La région de Saint-Étienne est une terre de luttes ouvrières et, depuis 1865, de grandes grèves s’y succèdent. En 1869, celle des mineurs de la Ricamarie eut un retentissement national. L’infanterie tira sur la foule, assassinant une quinzaine de civils, dont un enfant de trois ans. L’épisode, qui inspirera Zola pour Germinal, fut un événement fondateur du mouve­ment ouvrier.

Ville de Saint-Étienne - vue aérienne
Ville de Saint-Étienne - vue aérienne

Depuis le Quatre-Septembre, la ville est dirigée par des républicains modérés, à l’image du pouvoir cen­tral. Les ouvriers, qui se sont enrôlés en nombre pour défendre la Patrie en danger, n’ont plus confiance en cette bourgeoisie qui, de son côté, a boudé l’emprunt patriotique.

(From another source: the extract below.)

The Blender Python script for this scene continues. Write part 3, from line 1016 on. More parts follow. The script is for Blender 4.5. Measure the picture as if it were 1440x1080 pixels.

Dès le 31 octobre, les socialistes réclament un pou­voir municipal et, à partir du 29 décembre, un journal, La Commune, porte leur voix. Ils tiennent le Comité central républicain, tandis que les modérés se replient dans l’Alliance républicaine.

Le 23 mars, cinq jours après le soulèvement parisien et dans le sillage de la proclamation de la Commune de Lyon, une délégation demande au Conseil munici­pal de se dissoudre. Celui-ci s’y résout, mais décide de rester en fonction jusqu’à l’organisation de nouvelles élections.

Bien sûr, c’est insuffisant. Le 24 mars, vers 22 heures, la foule envahit l’hôtel de ville, des officiers loyalistes sont faits prisonniers. À 2 heures du matin, la Commune est proclamée et le drapeau rouge est hissé. Au petit matin du 25 mars, le bâtiment est éva­cué sans effusion de sang.

C’était sans compter sur le nouveau préfet, Henri de l’Espée, décidé à employer la manière forte. Il ordonne à la Garde nationale de protéger l’hôtel de ville, et fait placarder une annonce humiliante où il se vante de « la complète retraite des séditieux » à « la seule appa­rition de quelques bataillons. » Il envenime ainsi une situation qui avait toutes les chances de tourner à son avantage. En effet, les insurgés semblaient refroidis par l’échec, le jour-même, de la Commune de Lyon. Mais cette provocation les pousse à la contre-offen­sive. À partir de là, la situation est confuse. La Garde nationale bascule du côté des communards et, à midi et demi, de nouveaux délégués se présentent à l’hôtel de ville pour demander un referendum, pour ou contre la Commune. Le conseil municipal accepte, mais le préfet de l’Espée refuse. À 16 heures 30, il est fait pri­sonnier. Les esprits s’échauffent, des coups de fusils claquent. L’Espée est tué. Les incidents font d’autres victimes, jusqu’à quatre selon les sources.

Privée du soutien populaire des Stéphanois, qui n’assument pas cette violence, l’action de la Commune de Saint-Étienne s’éteint. Le 27 mars des troupes arri­vent de Lyon. Le 28 mars, les insurgés se rendent sans combattre. Le drapeau rouge ne flotte plus sur l’hôtel de ville.